Retype the material in full, keeping every word the same.

◇ ◇ ◇ ◇

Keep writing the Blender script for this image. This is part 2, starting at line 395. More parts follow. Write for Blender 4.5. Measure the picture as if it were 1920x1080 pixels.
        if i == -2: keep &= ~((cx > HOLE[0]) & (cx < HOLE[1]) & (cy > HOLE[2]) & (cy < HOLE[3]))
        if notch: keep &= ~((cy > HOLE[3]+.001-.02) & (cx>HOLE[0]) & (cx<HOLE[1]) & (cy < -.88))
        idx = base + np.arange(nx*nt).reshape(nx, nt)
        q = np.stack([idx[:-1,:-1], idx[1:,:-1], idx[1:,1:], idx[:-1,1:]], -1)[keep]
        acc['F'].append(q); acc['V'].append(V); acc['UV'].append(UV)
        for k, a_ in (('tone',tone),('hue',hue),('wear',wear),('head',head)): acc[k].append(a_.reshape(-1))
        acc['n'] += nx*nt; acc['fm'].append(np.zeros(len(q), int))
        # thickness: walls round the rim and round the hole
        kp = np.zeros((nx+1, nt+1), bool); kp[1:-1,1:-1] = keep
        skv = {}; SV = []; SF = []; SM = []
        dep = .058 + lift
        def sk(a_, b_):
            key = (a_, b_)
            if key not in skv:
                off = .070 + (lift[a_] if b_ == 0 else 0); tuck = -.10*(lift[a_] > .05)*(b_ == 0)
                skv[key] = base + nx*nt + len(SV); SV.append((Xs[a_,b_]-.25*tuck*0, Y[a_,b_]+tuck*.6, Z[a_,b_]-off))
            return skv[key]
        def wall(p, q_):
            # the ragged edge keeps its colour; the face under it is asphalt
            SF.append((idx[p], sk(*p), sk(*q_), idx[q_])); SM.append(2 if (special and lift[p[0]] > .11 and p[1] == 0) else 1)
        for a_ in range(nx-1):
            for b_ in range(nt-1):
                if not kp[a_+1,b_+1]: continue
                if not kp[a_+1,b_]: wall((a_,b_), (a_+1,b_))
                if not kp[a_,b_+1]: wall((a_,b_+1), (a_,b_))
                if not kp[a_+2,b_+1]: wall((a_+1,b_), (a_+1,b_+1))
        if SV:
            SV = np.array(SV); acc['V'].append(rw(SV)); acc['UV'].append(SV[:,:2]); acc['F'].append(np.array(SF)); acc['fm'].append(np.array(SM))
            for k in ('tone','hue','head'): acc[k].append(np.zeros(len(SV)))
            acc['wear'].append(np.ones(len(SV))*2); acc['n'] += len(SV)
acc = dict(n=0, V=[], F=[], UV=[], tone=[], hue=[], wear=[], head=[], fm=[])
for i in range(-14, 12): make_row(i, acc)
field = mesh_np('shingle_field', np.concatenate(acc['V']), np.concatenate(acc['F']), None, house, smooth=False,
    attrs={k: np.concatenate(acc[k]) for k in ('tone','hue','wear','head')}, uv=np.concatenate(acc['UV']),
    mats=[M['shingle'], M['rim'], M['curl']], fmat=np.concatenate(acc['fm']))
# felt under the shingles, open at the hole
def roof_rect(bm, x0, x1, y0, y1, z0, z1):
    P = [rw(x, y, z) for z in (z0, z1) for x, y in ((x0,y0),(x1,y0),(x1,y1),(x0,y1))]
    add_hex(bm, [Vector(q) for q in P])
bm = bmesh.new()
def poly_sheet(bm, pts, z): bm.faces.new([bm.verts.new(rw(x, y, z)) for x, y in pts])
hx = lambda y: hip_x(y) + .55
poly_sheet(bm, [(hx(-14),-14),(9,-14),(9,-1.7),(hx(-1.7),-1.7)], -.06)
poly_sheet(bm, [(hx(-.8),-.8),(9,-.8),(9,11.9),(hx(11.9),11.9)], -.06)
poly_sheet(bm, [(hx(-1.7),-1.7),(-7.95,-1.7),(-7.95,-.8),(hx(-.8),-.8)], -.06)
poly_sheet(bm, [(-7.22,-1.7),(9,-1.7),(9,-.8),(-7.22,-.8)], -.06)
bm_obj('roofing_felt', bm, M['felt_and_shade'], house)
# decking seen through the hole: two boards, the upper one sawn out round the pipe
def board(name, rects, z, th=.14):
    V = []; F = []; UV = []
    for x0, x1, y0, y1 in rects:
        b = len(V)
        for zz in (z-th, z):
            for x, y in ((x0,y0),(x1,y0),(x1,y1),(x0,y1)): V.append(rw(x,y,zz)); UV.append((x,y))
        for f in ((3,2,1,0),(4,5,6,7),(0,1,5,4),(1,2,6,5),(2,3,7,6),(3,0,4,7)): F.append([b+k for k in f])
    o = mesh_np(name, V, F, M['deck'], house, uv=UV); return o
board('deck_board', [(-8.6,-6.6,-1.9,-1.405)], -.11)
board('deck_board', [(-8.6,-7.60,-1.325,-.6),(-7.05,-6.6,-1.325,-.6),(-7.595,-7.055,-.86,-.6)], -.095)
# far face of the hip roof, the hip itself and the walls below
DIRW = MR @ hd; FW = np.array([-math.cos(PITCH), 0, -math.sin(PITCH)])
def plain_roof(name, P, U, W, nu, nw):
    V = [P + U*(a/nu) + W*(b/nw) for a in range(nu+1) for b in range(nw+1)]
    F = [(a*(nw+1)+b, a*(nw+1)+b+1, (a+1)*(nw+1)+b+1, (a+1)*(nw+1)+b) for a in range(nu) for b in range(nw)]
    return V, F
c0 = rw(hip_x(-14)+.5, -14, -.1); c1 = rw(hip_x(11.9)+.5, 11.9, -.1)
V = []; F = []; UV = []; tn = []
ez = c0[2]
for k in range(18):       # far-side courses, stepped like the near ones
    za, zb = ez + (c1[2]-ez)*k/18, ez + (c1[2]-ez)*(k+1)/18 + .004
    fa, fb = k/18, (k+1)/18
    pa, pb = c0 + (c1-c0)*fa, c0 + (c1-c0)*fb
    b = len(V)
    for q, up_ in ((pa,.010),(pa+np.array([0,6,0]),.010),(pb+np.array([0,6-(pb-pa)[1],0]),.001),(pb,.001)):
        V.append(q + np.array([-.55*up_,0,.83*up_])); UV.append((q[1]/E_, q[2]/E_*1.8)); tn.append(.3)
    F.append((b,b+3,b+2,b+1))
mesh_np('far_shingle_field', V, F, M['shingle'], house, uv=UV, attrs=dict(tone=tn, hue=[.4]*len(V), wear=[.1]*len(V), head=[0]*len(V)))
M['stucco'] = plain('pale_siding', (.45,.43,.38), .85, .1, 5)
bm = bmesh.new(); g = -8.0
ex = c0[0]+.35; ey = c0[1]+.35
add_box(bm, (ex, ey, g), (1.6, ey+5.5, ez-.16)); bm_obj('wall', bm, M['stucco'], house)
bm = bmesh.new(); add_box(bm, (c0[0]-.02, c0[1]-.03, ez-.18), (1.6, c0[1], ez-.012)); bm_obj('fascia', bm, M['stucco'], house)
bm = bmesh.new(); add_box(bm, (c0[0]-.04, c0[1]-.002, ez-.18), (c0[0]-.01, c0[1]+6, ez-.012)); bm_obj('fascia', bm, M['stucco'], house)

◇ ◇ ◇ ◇

▶ TASK SOLUTION:
Keep writing the Blender script for this image. This is part 2, starting at line 395. More parts follow. Write for Blender 4.5. Measure the picture as if it were 1920x1080 pixels.
        if i == -2: keep &= ~((cx > HOLE[0]) & (cx < HOLE[1]) & (cy > HOLE[2]) & (cy < HOLE[3]))
        if notch: keep &= ~((cy > HOLE[3]+.001-.02) & (cx>HOLE[0]) & (cx<HOLE[1]) & (cy < -.88))
        idx = base + np.arange(nx*nt).reshape(nx, nt)
        q = np.stack([idx[:-1,:-1], idx[1:,:-1], idx[1:,1:], idx[:-1,1:]], -1)[keep]
        acc['F'].append(q); acc['V'].append(V); acc['UV'].append(UV)
        for k, a_ in (('tone',tone),('hue',hue),('wear',wear),('head',head)): acc[k].append(a_.reshape(-1))
        acc['n'] += nx*nt; acc['fm'].append(np.zeros(len(q), int))
        # thickness: walls round the rim and round the hole
        kp = np.zeros((nx+1, nt+1), bool); kp[1:-1,1:-1] = keep
        skv = {}; SV = []; SF = []; SM = []
        dep = .058 + lift
        def sk(a_, b_):
            key = (a_, b_)
            if key not in skv:
                off = .070 + (lift[a_] if b_ == 0 else 0); tuck = -.10*(lift[a_] > .05)*(b_ == 0)
                skv[key] = base + nx*nt + len(SV); SV.append((Xs[a_,b_]-.25*tuck*0, Y[a_,b_]+tuck*.6, Z[a_,b_]-off))
            return skv[key]
        def wall(p, q_):
            # the ragged edge keeps its colour; the face under it is asphalt
            SF.append((idx[p], sk(*p), sk(*q_), idx[q_])); SM.append(2 if (special and lift[p[0]] > .11 and p[1] == 0) else 1)
        for a_ in range(nx-1):
            for b_ in range(nt-1):
                if not kp[a_+1,b_+1]: continue
                if not kp[a_+1,b_]: wall((a_,b_), (a_+1,b_))
                if not kp[a_,b_+1]: wall((a_,b_+1), (a_,b_))
                if not kp[a_+2,b_+1]: wall((a_+1,b_), (a_+1,b_+1))
        if SV:
            SV = np.array(SV); acc['V'].append(rw(SV)); acc['UV'].append(SV[:,:2]); acc['F'].append(np.array(SF)); acc['fm'].append(np.array(SM))
            for k in ('tone','hue','head'): acc[k].append(np.zeros(len(SV)))
            acc['wear'].append(np.ones(len(SV))*2); acc['n'] += len(SV)
acc = dict(n=0, V=[], F=[], UV=[], tone=[], hue=[], wear=[], head=[], fm=[])
for i in range(-14, 12): make_row(i, acc)
field = mesh_np('shingle_field', np.concatenate(acc['V']), np.concatenate(acc['F']), None, house, smooth=False,
    attrs={k: np.concatenate(acc[k]) for k in ('tone','hue','wear','head')}, uv=np.concatenate(acc['UV']),
    mats=[M['shingle'], M['rim'], M['curl']], fmat=np.concatenate(acc['fm']))
# felt under the shingles, open at the hole
def roof_rect(bm, x0, x1, y0, y1, z0, z1):
    P = [rw(x, y, z) for z in (z0, z1) for x, y in ((x0,y0),(x1,y0),(x1,y1),(x0,y1))]
    add_hex(bm, [Vector(q) for q in P])
bm = bmesh.new()
def poly_sheet(bm, pts, z): bm.faces.new([bm.verts.new(rw(x, y, z)) for x, y in pts])
hx = lambda y: hip_x(y) + .55
poly_sheet(bm, [(hx(-14),-14),(9,-14),(9,-1.7),(hx(-1.7),-1.7)], -.06)
poly_sheet(bm, [(hx(-.8),-.8),(9,-.8),(9,11.9),(hx(11.9),11.9)], -.06)
poly_sheet(bm, [(hx(-1.7),-1.7),(-7.95,-1.7),(-7.95,-.8),(hx(-.8),-.8)], -.06)
poly_sheet(bm, [(-7.22,-1.7),(9,-1.7),(9,-.8),(-7.22,-.8)], -.06)
bm_obj('roofing_felt', bm, M['felt_and_shade'], house)
# decking seen through the hole: two boards, the upper one sawn out round the pipe
def board(name, rects, z, th=.14):
    V = []; F = []; UV = []
    for x0, x1, y0, y1 in rects:
        b = len(V)
        for zz in (z-th, z):
            for x, y in ((x0,y0),(x1,y0),(x1,y1),(x0,y1)): V.append(rw(x,y,zz)); UV.append((x,y))
        for f in ((3,2,1,0),(4,5,6,7),(0,1,5,4),(1,2,6,5),(2,3,7,6),(3,0,4,7)): F.append([b+k for k in f])
    o = mesh_np(name, V, F, M['deck'], house, uv=UV); return o
board('deck_board', [(-8.6,-6.6,-1.9,-1.405)], -.11)
board('deck_board', [(-8.6,-7.60,-1.325,-.6),(-7.05,-6.6,-1.325,-.6),(-7.595,-7.055,-.86,-.6)], -.095)
# far face of the hip roof, the hip itself and the walls below
DIRW = MR @ hd; FW = np.array([-math.cos(PITCH), 0, -math.sin(PITCH)])
def plain_roof(name, P, U, W, nu, nw):
    V = [P + U*(a/nu) + W*(b/nw) for a in range(nu+1) for b in range(nw+1)]
    F = [(a*(nw+1)+b, a*(nw+1)+b+1, (a+1)*(nw+1)+b+1, (a+1)*(nw+1)+b) for a in range(nu) for b in range(nw)]
    return V, F
c0 = rw(hip_x(-14)+.5, -14, -.1); c1 = rw(hip_x(11.9)+.5, 11.9, -.1)
V = []; F = []; UV = []; tn = []
ez = c0[2]
for k in range(18):       # far-side courses, stepped like the near ones
    za, zb = ez + (c1[2]-ez)*k/18, ez + (c1[2]-ez)*(k+1)/18 + .004
    fa, fb = k/18, (k+1)/18
    pa, pb = c0 + (c1-c0)*fa, c0 + (c1-c0)*fb
    b = len(V)
    for q, up_ in ((pa,.010),(pa+np.array([0,6,0]),.010),(pb+np.array([0,6-(pb-pa)[1],0]),.001),(pb,.001)):
        V.append(q + np.array([-.55*up_,0,.83*up_])); UV.append((q[1]/E_, q[2]/E_*1.8)); tn.append(.3)
    F.append((b,b+3,b+2,b+1))
mesh_np('far_shingle_field', V, F, M['shingle'], house, uv=UV, attrs=dict(tone=tn, hue=[.4]*len(V), wear=[.1]*len(V), head=[0]*len(V)))
M['stucco'] = plain('pale_siding', (.45,.43,.38), .85, .1, 5)
bm = bmesh.new(); g = -8.0
ex = c0[0]+.35; ey = c0[1]+.35
add_box(bm, (ex, ey, g), (1.6, ey+5.5, ez-.16)); bm_obj('wall', bm, M['stucco'], house)
bm = bmesh.new(); add_box(bm, (c0[0]-.02, c0[1]-.03, ez-.18), (1.6, c0[1], ez-.012)); bm_obj('fascia', bm, M['stucco'], house)
bm = bmesh.new(); add_box(bm, (c0[0]-.04, c0[1]-.002, ez-.18), (c0[0]-.01, c0[1]+6, ez-.012)); bm_obj('fascia', bm, M['stucco'], house)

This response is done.